The Massachusetts plan has been the focus of a bitter debate among conservative domestic policy strategists -- pitting the Heritage Foundation, which supports much of it, against the Cato Institute, the Citizens' Council on Health Care (CCHC) and other free-market groups that said the program will impose more government controls, regulations and costs on people and businesses and violate their privacy rights.

"If Governor Romney signs this bill into law, a huge health care bureaucracy will descend on the people of Massachusetts. The 'universal coverage' bill mimics the vehemently opposed 'Hillarycare' legislation," said CCHC President Twila Brase.

"We often seem to believe bigger is better. What Americans do not love is bigger government -- that is unless you listen to Governor Mitt Romney and the Massachusetts legislature," the Council for Affordable Health Insurance said in a broadside attack on the plan.

Other critics pointed to the plan's large bureaucracy, trust funds and health care mandates that they argue will make its implementation inefficient and costly.

"It is loaded with individual mandates that have driven up the costs of health insurance in the first place. The numbers don't add up. The plan is going to be much more expensive" than its proponents have acknowledged, said Grace-Marie Turner, president and founder of the Galen Institute, which supports a free-market health system.

But Bob Moffit, Heritage's chief health care strategist, who has helped to create key parts of the plan, says the conservative think tank supports the bill's insurance reforms as an expansion of choice among employees no longer tied to their employer's policies.

"We are behind the insurance market reforms. We don't like the employer mandate parts, and we are not happy they did not deregulate the health insurance system in Massachusetts as much as we would like," Mr. Moffit said yesterday.

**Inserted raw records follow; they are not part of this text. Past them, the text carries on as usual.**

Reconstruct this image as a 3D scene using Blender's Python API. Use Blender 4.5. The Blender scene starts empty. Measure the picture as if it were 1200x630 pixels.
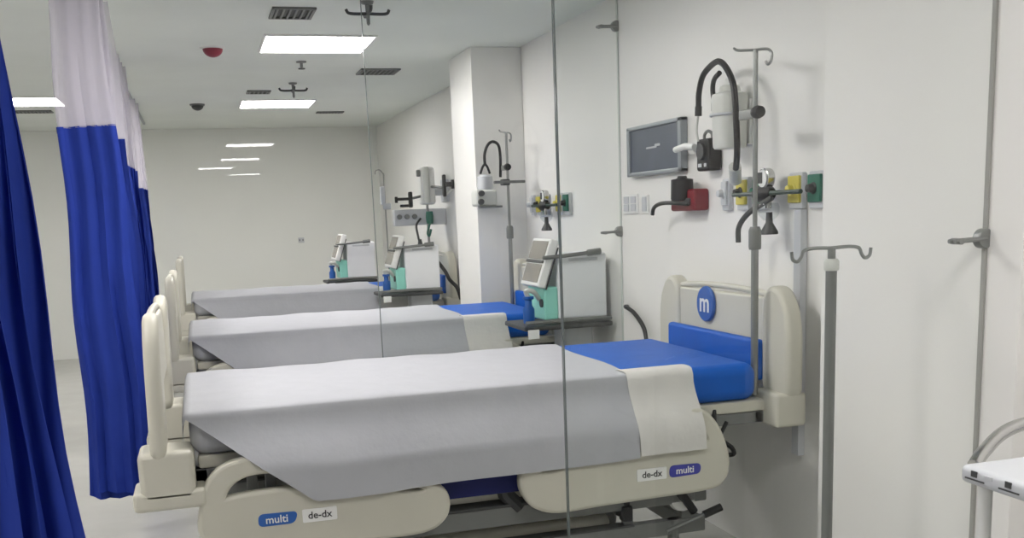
import bpy, bmesh, math, random
from mathutils import Vector, Matrix
random.seed(7)
sc = bpy.context.scene
COL = sc.collection
# ------------------------------------------------------------------ camera
F, CY = 1200.0, 473.0
yaw, pitch, roll = .287, .185, -.04
cam_d = bpy.data.cameras.new('camera'); cam = bpy.data.objects.new('camera', cam_d); COL.objects.link(cam)
right = Vector((math.cos(yaw), -math.sin(yaw), 0))
fwd = Vector((math.sin(yaw)*math.cos(pitch), math.cos(yaw)*math.cos(pitch), -math.sin(pitch)))
up = right.cross(fwd)
r2 = right*math.cos(roll) + up*math.sin(roll)
u2 = up*math.cos(roll) - right*math.sin(roll)
Mx = Matrix.Identity(4)
for i in range(3):
    Mx[i][0], Mx[i][1], Mx[i][2] = r2[i], u2[i], -fwd[i]
Mx.translation = Vector((-2.203, 0, 1.485))
cam.matrix_world = Mx
cam_d.sensor_fit = 'HORIZONTAL'; cam_d.sensor_width = 36; cam_d.lens = F/1200*36
cam_d.shift_y = (CY-315)/1200; cam_d.clip_start = .02
sc.camera = cam
# ------------------------------------------------------------------ world, exposure
w = bpy.data.worlds.new('world'); sc.world = w; w.use_nodes = True
w.node_tree.nodes['Background'].inputs[0].default_value = (.8, .85, .9, 1)
w.node_tree.nodes['Background'].inputs[1].default_value = .05
vs = sc.view_settings
vs.view_transform = 'Standard'; vs.look = 'None'; vs.gamma = 1; vs.use_curve_mapping = False
vs.exposure = 1.14
LAMP = 12.0          # emission of the ceiling panels
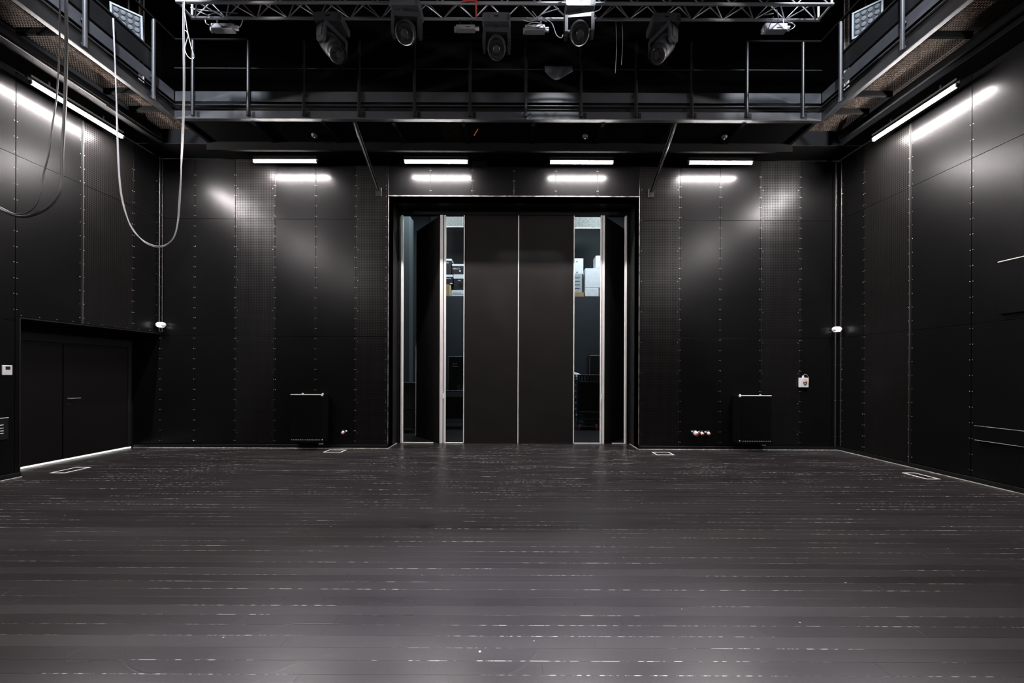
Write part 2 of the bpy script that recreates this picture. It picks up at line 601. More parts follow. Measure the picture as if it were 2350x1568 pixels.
def wpanel(parent, axis, a0, a1, z0, z1, mat, plane, tilt=True):
    """one wall panel; axis 'x': on the back wall, a = x; 'yl' / 'yr': side walls, a = y"""
    g = 0.002
    a0, a1, z0, z1 = a0 + g, a1 - g, z0 + g, z1 - g
    mid = (a0 + a1) / 2
    if axis == 'x':
        at = Vector((mid, plane, (z0 + z1) / 2))
        b = MB().cbox(a0, a1, plane, plane + PT, z0, z1, 0.003)
    elif axis == 'yr':
        at = Vector((plane, mid, (z0 + z1) / 2))
        b = MB().cbox(plane, plane + PT, a0, a1, z0, z1, 0.003)
    else:
        at = Vector((plane, mid, (z0 + z1) / 2))
        b = MB().cbox(plane - PT, plane, a0, a1, z0, z1, 0.003)
    o = b.build('perforated_panel' if mat == 'perforated' else 'panel', mat, parent, at=at)
    if tilt:
        t = 0.0016
        tx, tz = random.uniform(-t, t), random.uniform(-t, t)
        o.rotation_euler = (tx, 0, tz) if axis == 'x' else (0, tx, tz)
    return o


def bx(px):
    return (px - CX) * YB / F


ROWS = [(0.085, ZS1), (ZS1, ZS2), (ZS2, ZG)]
colsL = [XREC + 0.02, bx(368), bx(446), bx(539), bx(630), bx(723.5), bx(815), DX0]
colsR = [DX1, bx(1560), bx(1652), bx(1744.5), bx(1836.5), XR]
perfL, perfR = {3, 6}, {0, 3}
for cols, perf in ((colsL, perfL), (colsR, perfR)):
    for i in range(len(cols) - 1):
        for (z0, z1) in ROWS:
            if cols is colsL and i == 0:
                if z0 > 0.1:
                    continue
                wpanel(wall_back, 'x', cols[0], cols[1], 0.085, ZREC, 'panel', YB)
                continue
            wpanel(wall_back, 'x', cols[i], cols[i + 1], z0, z1, 'perforated' if i in perf else 'panel', YB)
        a = cols[i + 1]
        zz = 0.16
        while zz < 5.9:
            for d in (-0.016, 0.016):
                if not (a + d < DX0 + .02 and a + d > DX0 - .001) and a < XR - .05:
                    screw(a + d - (0.035 if abs(a - DX0) < .01 else 0), YB, zz + random.uniform(-.004, .004), 'y')
            if any(abs(zz - s) < .11 for s in (ZS1, ZS2)):
                zz += 0.0
            zz += 0.2155
    for i in range(len(cols) - 1):      # screws of the perforated sheets, inset
        if i in perf:
            zz = 0.33
            while zz < 5.7:
                screw(cols[i] + .05, YB, zz, 'y')
                screw(cols[i + 1] - .05, YB, zz, 'y')
                zz += 0.644
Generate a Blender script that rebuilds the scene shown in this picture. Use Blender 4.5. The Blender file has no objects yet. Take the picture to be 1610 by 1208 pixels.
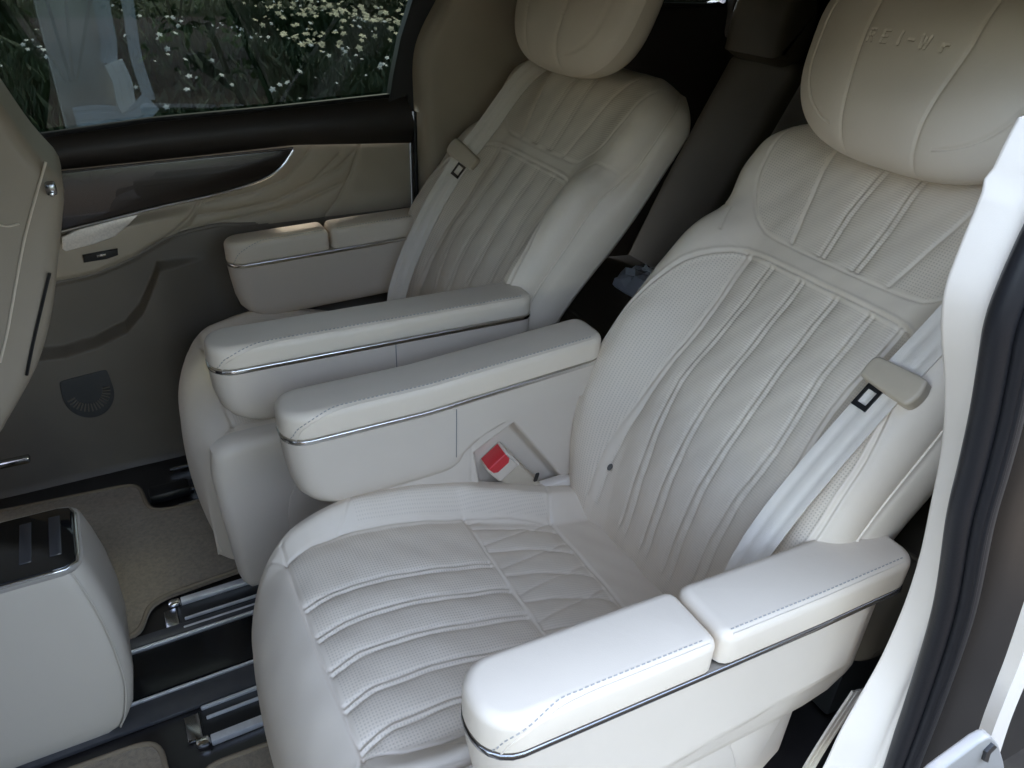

"What this plan does is replace the existing insurance market rules with a new market where individuals and families can buy health insurance and employers can define contributions. You pick what's good for you, and the employer makes a contribution to the plan of your choice," he said.

Mr. Moffit said the plan has triggered heated debate among conservative think tanks, but he denied it resembled Mrs. Clinton's plan.

"Read the bill. Hillary had a comprehensive standard benefits package, premium caps and price controls," he said. "There is division among conservatives. But there is a need for people to recognize that you are going to have to have trade-offs. This is Massachusetts where Democrats have a five-to-one advantage in the legislature."

"Will it work? I'm optimistic, but time will tell. A great deal will depend on the people who implement the program," Mr. Romney said Tuesday in a Wall Street Journal article.